The Whirlwind used approximately 5,000 vacuum tubes. An effort was also started to convert the Whirlwind design to a transistorized form, led by Ken Olsen and known as the TX-0. TX-0 was very successful and plans were made to make an even larger version known as TX-1. However this project was far too ambitious and had to be scaled back to a smaller version known as TX-2. Even this version proved troublesome, and Olsen left in mid-project to start Digital Equipment Corporation.
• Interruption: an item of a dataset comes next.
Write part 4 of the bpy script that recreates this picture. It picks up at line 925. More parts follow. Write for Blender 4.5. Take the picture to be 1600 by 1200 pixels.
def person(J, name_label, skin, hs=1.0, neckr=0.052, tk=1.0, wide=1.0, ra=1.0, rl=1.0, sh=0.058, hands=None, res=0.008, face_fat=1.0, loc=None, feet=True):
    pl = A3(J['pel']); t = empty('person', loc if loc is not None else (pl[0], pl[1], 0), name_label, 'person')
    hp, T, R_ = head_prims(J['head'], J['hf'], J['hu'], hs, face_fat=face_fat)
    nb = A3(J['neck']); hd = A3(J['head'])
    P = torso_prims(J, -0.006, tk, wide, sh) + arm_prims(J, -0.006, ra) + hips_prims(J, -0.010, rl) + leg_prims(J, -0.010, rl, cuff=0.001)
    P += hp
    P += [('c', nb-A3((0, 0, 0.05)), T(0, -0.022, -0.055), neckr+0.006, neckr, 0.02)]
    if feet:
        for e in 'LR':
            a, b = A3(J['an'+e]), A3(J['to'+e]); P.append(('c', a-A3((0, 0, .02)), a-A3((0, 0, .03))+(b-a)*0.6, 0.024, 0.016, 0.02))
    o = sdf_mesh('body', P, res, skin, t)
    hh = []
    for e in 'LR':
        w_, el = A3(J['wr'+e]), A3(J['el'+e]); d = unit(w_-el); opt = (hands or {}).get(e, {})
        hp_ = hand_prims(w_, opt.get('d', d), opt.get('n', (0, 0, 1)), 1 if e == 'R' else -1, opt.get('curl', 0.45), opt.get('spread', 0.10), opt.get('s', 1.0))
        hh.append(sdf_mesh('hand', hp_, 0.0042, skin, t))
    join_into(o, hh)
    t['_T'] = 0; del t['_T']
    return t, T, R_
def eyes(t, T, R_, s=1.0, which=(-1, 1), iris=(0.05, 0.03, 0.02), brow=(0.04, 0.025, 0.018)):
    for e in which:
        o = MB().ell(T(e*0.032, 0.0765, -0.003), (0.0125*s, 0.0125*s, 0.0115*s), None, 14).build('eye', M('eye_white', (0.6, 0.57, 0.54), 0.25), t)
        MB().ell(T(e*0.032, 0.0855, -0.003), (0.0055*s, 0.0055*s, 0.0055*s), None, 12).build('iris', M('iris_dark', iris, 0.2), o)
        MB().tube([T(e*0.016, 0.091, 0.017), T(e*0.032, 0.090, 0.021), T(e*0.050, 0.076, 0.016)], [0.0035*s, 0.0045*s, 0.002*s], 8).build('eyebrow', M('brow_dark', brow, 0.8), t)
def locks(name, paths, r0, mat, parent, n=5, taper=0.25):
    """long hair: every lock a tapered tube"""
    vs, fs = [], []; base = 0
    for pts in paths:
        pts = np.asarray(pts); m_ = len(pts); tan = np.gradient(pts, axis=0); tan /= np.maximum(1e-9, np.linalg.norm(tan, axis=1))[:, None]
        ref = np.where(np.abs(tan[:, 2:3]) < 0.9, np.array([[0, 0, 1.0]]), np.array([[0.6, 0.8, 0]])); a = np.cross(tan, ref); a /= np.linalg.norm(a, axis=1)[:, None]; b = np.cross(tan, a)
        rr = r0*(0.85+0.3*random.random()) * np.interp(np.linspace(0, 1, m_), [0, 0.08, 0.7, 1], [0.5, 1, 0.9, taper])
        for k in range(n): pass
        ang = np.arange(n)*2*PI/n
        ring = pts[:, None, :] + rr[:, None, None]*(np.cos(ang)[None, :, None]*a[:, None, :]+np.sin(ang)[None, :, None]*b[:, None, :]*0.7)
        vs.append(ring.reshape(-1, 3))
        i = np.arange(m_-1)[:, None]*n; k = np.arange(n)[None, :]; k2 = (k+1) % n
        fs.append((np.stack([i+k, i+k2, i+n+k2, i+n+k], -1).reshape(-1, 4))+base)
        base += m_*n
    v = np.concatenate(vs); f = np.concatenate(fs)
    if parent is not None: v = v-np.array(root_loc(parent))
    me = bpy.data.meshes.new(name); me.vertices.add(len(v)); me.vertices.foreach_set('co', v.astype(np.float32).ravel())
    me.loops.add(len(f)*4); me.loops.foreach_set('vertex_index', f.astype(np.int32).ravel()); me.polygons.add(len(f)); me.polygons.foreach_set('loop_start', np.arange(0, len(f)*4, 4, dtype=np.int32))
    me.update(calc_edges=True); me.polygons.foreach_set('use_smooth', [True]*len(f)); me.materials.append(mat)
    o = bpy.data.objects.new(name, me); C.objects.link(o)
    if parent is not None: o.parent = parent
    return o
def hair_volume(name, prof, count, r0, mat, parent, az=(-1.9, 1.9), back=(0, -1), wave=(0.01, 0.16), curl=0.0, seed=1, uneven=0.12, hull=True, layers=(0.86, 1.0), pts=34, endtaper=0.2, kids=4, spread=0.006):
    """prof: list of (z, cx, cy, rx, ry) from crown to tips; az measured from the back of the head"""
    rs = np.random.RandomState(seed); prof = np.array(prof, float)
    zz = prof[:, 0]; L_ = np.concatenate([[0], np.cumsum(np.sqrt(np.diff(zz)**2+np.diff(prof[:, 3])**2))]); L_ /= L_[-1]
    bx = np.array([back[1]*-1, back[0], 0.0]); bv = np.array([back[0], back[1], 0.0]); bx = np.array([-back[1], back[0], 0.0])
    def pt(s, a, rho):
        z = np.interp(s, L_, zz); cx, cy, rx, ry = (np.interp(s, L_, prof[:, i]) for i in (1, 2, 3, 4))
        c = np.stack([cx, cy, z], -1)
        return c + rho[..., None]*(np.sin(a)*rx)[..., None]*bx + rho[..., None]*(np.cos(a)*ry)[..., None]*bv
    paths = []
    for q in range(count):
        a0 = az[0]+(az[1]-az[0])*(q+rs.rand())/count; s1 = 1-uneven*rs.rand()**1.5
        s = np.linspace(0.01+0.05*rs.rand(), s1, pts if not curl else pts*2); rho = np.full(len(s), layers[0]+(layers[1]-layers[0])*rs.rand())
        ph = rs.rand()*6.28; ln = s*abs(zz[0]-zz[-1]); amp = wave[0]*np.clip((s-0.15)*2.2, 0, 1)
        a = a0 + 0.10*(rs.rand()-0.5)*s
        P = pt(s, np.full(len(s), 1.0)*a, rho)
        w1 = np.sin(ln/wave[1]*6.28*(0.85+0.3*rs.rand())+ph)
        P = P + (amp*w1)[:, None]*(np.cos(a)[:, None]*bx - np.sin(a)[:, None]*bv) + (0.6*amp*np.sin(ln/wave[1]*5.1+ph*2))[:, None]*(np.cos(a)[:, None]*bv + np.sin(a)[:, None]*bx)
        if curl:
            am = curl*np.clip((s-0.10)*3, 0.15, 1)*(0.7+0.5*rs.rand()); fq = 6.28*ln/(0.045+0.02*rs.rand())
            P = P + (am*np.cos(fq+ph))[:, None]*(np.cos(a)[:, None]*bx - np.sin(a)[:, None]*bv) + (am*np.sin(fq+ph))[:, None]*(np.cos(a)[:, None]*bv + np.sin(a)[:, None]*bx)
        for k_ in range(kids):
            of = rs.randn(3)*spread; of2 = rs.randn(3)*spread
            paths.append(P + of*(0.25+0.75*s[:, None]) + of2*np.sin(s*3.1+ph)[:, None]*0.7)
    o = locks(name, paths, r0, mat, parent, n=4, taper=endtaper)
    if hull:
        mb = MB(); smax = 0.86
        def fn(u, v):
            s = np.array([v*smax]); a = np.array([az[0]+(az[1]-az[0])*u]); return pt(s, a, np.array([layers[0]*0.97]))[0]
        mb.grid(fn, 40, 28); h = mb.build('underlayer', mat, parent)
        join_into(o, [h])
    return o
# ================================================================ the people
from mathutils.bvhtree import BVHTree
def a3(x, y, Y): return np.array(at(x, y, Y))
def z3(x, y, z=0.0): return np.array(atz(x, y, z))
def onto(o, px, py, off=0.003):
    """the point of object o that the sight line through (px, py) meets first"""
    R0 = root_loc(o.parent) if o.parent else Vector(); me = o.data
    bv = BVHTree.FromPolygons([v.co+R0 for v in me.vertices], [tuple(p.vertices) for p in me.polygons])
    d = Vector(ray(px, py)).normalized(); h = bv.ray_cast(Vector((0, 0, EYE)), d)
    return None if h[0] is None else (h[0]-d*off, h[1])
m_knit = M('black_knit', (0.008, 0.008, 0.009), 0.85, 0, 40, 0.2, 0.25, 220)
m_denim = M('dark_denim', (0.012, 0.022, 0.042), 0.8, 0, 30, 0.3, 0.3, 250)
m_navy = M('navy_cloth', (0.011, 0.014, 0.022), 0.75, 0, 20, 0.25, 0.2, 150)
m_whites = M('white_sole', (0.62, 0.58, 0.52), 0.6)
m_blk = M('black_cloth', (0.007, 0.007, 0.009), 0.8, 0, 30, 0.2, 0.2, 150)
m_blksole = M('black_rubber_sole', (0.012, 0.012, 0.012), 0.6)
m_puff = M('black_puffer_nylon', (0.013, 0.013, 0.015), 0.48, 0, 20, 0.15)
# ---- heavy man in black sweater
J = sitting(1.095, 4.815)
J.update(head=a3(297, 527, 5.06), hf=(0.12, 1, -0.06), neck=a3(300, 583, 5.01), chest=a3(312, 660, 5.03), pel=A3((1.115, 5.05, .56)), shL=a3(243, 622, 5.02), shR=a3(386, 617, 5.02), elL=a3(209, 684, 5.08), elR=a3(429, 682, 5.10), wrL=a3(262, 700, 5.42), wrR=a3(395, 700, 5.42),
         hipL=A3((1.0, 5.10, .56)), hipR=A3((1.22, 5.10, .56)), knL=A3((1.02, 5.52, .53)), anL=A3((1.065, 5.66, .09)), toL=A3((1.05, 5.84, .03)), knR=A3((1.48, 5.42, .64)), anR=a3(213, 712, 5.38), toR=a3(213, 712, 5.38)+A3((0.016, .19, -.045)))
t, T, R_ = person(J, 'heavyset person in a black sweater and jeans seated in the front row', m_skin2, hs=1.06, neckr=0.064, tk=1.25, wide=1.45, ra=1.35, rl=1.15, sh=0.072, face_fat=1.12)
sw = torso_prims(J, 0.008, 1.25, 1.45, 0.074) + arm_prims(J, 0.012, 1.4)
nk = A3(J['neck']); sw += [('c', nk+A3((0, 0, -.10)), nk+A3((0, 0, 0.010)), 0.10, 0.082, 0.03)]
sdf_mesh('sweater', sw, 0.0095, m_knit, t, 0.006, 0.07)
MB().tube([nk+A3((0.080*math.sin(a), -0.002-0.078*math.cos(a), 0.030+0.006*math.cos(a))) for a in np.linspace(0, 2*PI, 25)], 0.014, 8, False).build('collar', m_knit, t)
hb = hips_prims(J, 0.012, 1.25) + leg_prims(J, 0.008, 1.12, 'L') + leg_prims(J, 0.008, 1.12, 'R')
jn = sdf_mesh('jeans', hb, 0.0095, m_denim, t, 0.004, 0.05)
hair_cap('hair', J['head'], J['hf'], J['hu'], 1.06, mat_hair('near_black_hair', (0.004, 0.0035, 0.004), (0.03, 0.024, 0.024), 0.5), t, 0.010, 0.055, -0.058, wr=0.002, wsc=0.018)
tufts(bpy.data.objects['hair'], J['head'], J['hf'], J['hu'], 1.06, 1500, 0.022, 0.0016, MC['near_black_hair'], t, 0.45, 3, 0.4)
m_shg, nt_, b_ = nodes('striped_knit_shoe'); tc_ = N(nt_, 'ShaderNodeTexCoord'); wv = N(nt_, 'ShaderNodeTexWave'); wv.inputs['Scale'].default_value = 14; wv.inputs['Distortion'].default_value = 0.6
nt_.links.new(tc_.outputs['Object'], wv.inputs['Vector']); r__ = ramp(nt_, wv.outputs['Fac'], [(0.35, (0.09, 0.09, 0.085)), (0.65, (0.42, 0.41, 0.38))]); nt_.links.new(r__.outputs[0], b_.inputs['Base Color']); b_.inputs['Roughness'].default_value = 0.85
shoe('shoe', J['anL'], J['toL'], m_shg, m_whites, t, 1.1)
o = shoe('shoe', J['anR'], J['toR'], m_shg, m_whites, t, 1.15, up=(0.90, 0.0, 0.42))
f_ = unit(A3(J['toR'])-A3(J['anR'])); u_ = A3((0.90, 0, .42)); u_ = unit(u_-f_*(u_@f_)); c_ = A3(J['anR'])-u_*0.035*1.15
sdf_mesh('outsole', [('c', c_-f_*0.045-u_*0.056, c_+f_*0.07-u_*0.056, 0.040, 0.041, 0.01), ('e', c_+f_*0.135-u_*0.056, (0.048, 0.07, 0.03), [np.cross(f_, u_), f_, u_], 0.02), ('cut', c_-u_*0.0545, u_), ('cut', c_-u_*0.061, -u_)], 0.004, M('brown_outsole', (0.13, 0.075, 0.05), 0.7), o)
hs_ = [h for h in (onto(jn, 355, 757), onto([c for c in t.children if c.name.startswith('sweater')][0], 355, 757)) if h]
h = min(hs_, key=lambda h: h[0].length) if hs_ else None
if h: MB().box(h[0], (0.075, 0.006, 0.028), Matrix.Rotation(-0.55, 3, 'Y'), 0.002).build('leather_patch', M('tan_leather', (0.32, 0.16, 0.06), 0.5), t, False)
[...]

DEC's PDP-1 was essentially a collection of TX-0 and TX-2 concepts in a smaller package.
After supporting SAGE, Whirlwind I was rented from June 30, 1959, until 1974 by project member, Bill Wolf.
Ken Olsen and Robert Everett saved the machine, which became the basis for the Boston Computer Museum in 1979. It is now in the collection of the Computer History Museum in Mountain View, California.
As of February 2009, a core memory unit is displayed at the Charles River Museum of Industry & Innovation in Waltham, Massachusetts. One plane, on loan from the Computer History Museum, is on shown as part of the Historic Computer Science displays at the Gates Computer Science Building, Stanford.
The building which housed Whirlwind was until recently home to MIT's campus-wide IT department, Information Services & Technology and in 1997–1998, it was restored to its original exterior design.